> _Aim of the exercise_: Write the material out again, line by line, exactly as it is.

> _Dataset content_:
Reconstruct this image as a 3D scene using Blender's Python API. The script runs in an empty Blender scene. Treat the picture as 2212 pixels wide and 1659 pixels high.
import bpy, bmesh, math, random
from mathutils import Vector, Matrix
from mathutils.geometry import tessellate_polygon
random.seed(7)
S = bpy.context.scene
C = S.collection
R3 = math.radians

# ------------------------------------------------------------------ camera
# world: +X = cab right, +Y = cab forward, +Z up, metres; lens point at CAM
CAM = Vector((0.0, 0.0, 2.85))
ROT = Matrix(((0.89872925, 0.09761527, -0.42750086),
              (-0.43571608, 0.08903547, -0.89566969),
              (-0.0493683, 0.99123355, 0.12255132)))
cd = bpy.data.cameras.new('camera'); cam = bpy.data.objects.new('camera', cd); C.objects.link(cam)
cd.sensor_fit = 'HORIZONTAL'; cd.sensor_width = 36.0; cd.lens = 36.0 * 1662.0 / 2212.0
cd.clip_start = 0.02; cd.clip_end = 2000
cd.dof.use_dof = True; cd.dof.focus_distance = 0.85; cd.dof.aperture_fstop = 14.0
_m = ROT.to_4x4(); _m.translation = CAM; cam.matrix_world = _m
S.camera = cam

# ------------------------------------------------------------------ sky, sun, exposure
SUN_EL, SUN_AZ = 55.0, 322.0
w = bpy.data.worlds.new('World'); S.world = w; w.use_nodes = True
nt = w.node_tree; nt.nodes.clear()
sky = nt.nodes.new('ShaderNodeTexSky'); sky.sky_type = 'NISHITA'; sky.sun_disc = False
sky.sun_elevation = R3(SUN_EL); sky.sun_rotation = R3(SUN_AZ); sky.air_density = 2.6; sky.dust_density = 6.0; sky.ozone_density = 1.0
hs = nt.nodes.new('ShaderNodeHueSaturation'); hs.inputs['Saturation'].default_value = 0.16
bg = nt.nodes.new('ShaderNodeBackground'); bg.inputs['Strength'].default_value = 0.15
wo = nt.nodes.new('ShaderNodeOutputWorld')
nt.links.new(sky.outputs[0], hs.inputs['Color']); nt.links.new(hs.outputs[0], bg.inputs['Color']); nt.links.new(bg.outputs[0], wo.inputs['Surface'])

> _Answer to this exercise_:
Reconstruct this image as a 3D scene using Blender's Python API. The script runs in an empty Blender scene. Treat the picture as 2212 pixels wide and 1659 pixels high.
import bpy, bmesh, math, random
from mathutils import Vector, Matrix
from mathutils.geometry import tessellate_polygon
random.seed(7)
S = bpy.context.scene
C = S.collection
R3 = math.radians

# ------------------------------------------------------------------ camera
# world: +X = cab right, +Y = cab forward, +Z up, metres; lens point at CAM
CAM = Vector((0.0, 0.0, 2.85))
ROT = Matrix(((0.89872925, 0.09761527, -0.42750086),
              (-0.43571608, 0.08903547, -0.89566969),
              (-0.0493683, 0.99123355, 0.12255132)))
cd = bpy.data.cameras.new('camera'); cam = bpy.data.objects.new('camera', cd); C.objects.link(cam)
cd.sensor_fit = 'HORIZONTAL'; cd.sensor_width = 36.0; cd.lens = 36.0 * 1662.0 / 2212.0
cd.clip_start = 0.02; cd.clip_end = 2000
cd.dof.use_dof = True; cd.dof.focus_distance = 0.85; cd.dof.aperture_fstop = 14.0
_m = ROT.to_4x4(); _m.translation = CAM; cam.matrix_world = _m
S.camera = cam

# ------------------------------------------------------------------ sky, sun, exposure
SUN_EL, SUN_AZ = 55.0, 322.0
w = bpy.data.worlds.new('World'); S.world = w; w.use_nodes = True
nt = w.node_tree; nt.nodes.clear()
sky = nt.nodes.new('ShaderNodeTexSky'); sky.sky_type = 'NISHITA'; sky.sun_disc = False
sky.sun_elevation = R3(SUN_EL); sky.sun_rotation = R3(SUN_AZ); sky.air_density = 2.6; sky.dust_density = 6.0; sky.ozone_density = 1.0
hs = nt.nodes.new('ShaderNodeHueSaturation'); hs.inputs['Saturation'].default_value = 0.16
bg = nt.nodes.new('ShaderNodeBackground'); bg.inputs['Strength'].default_value = 0.15
wo = nt.nodes.new('ShaderNodeOutputWorld')
nt.links.new(sky.outputs[0], hs.inputs['Color']); nt.links.new(hs.outputs[0], bg.inputs['Color']); nt.links.new(bg.outputs[0], wo.inputs['Surface'])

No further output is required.